Exercise directions
Retype everything in the listing, leaving each line exactly as it is.

** Begin **

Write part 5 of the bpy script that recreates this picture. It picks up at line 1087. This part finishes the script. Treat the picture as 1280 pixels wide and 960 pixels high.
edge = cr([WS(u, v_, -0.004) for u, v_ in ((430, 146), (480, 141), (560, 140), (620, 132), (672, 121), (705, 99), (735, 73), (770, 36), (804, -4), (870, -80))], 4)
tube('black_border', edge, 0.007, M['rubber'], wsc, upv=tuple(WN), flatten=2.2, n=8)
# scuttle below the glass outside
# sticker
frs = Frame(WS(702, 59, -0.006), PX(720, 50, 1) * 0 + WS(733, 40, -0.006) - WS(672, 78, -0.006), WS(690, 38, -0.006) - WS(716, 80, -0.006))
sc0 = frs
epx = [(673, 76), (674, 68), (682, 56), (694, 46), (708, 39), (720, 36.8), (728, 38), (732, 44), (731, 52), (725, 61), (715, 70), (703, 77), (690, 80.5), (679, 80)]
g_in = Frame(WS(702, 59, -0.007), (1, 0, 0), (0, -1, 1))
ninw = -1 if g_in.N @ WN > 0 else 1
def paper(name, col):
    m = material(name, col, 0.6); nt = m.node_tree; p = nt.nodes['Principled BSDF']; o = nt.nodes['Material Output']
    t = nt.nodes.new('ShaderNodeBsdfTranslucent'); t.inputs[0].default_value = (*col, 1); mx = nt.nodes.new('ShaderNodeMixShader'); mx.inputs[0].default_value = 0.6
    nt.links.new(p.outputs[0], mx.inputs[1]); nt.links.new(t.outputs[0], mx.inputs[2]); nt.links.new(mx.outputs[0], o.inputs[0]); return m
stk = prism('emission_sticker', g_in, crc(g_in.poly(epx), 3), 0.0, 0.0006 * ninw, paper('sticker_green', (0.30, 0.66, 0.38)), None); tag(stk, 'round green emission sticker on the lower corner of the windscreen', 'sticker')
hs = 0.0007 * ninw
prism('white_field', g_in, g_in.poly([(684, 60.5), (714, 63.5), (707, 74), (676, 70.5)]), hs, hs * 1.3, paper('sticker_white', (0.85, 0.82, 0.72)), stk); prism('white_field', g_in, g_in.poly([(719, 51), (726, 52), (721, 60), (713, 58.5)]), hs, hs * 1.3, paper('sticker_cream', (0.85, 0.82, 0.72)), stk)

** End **

Finished exercise
Write part 5 of the bpy script that recreates this picture. It picks up at line 1087. This part finishes the script. Treat the picture as 1280 pixels wide and 960 pixels high.
edge = cr([WS(u, v_, -0.004) for u, v_ in ((430, 146), (480, 141), (560, 140), (620, 132), (672, 121), (705, 99), (735, 73), (770, 36), (804, -4), (870, -80))], 4)
tube('black_border', edge, 0.007, M['rubber'], wsc, upv=tuple(WN), flatten=2.2, n=8)
# scuttle below the glass outside
# sticker
frs = Frame(WS(702, 59, -0.006), PX(720, 50, 1) * 0 + WS(733, 40, -0.006) - WS(672, 78, -0.006), WS(690, 38, -0.006) - WS(716, 80, -0.006))
sc0 = frs
epx = [(673, 76), (674, 68), (682, 56), (694, 46), (708, 39), (720, 36.8), (728, 38), (732, 44), (731, 52), (725, 61), (715, 70), (703, 77), (690, 80.5), (679, 80)]
g_in = Frame(WS(702, 59, -0.007), (1, 0, 0), (0, -1, 1))
ninw = -1 if g_in.N @ WN > 0 else 1
def paper(name, col):
    m = material(name, col, 0.6); nt = m.node_tree; p = nt.nodes['Principled BSDF']; o = nt.nodes['Material Output']
    t = nt.nodes.new('ShaderNodeBsdfTranslucent'); t.inputs[0].default_value = (*col, 1); mx = nt.nodes.new('ShaderNodeMixShader'); mx.inputs[0].default_value = 0.6
    nt.links.new(p.outputs[0], mx.inputs[1]); nt.links.new(t.outputs[0], mx.inputs[2]); nt.links.new(mx.outputs[0], o.inputs[0]); return m
stk = prism('emission_sticker', g_in, crc(g_in.poly(epx), 3), 0.0, 0.0006 * ninw, paper('sticker_green', (0.30, 0.66, 0.38)), None); tag(stk, 'round green emission sticker on the lower corner of the windscreen', 'sticker')
hs = 0.0007 * ninw
prism('white_field', g_in, g_in.poly([(684, 60.5), (714, 63.5), (707, 74), (676, 70.5)]), hs, hs * 1.3, paper('sticker_white', (0.85, 0.82, 0.72)), stk); prism('white_field', g_in, g_in.poly([(719, 51), (726, 52), (721, 60), (713, 58.5)]), hs, hs * 1.3, paper('sticker_cream', (0.85, 0.82, 0.72)), stk)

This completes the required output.